All-time vs. Vanderbilt: 0-1. Vanderbilt has a perfectly viable FCS opponent in its own backyard and avoids them like white audiences and Tyler Perry movies. Instead, Vandy has either invited teams like Richmond, Elon, or Presbyterian to town or forged a schedule without a tailor-made FCS win on it (2008, 2010).

In the Last 10 Years vs. Vanderbilt: 0-0. The only time we saw TSU was in 2006, slightly over a decade ago.

The Last Time We Saw These Guys: An 0-3 Vandy team earned its first win of the season against a Tennessee State. This season also happened to be the last time Vandy beat Georgia in Athens before last week’s win. The lesson here? Schedule the Tigers in even years until UGA willingly flees the SEC.

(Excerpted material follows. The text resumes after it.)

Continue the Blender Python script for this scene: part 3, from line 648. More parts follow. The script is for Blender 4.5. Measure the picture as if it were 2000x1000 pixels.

Anyway, Vandy won despite 138 passing yards, proving this 2016 team has a pretty good chance to repeat history.

Do They Run the Triple Option?: Nope.

Is Vandy Favored?: Yes, if you can find a site with actual odds for an FBS-FCS crossover show. ESPN gives them a 96.3% chance to win. Like everyone else reading this, I also feel reaaaaaaal nervoud about that last 3.7 percent.

Most Potent Offensive Threat: Steven Newbold is a bonafide deep threat. He’s averaged a ridiculous 24.4 yards per reception and had a reception of 30 yards or more in four of seven games this season. Of course, none of those came against an FBS secondary, so there’s a chance he’s roughly as fast as Kyle Shurmur.

Most Potent Defensive Threat: Shurmur has avoided turnovers this fall, but he’ll get tested by defensive back Ezra Robinson. Robinson already has four interceptions this fall, two of which he’s returned for touchdowns. If Vandy’s passing game gets stupid, he could be a problem.

Matchup to Watch: Vanderbilt vs. the letdown game. The Commodores are coming off their biggest win in three years. Losing to a I-AA opponent for the first time in school history would be the fastest and most devastating way to undo all that goodwill.

Interesting Fact: Tennessee State is home to Young Buck, better known as the guy in G-Unit somehow less important than Tony F*cking Yayo.

If Tennessee State wins, we: burn everything to the ground. Neyland Stadium too, because why limit ourselves, you know?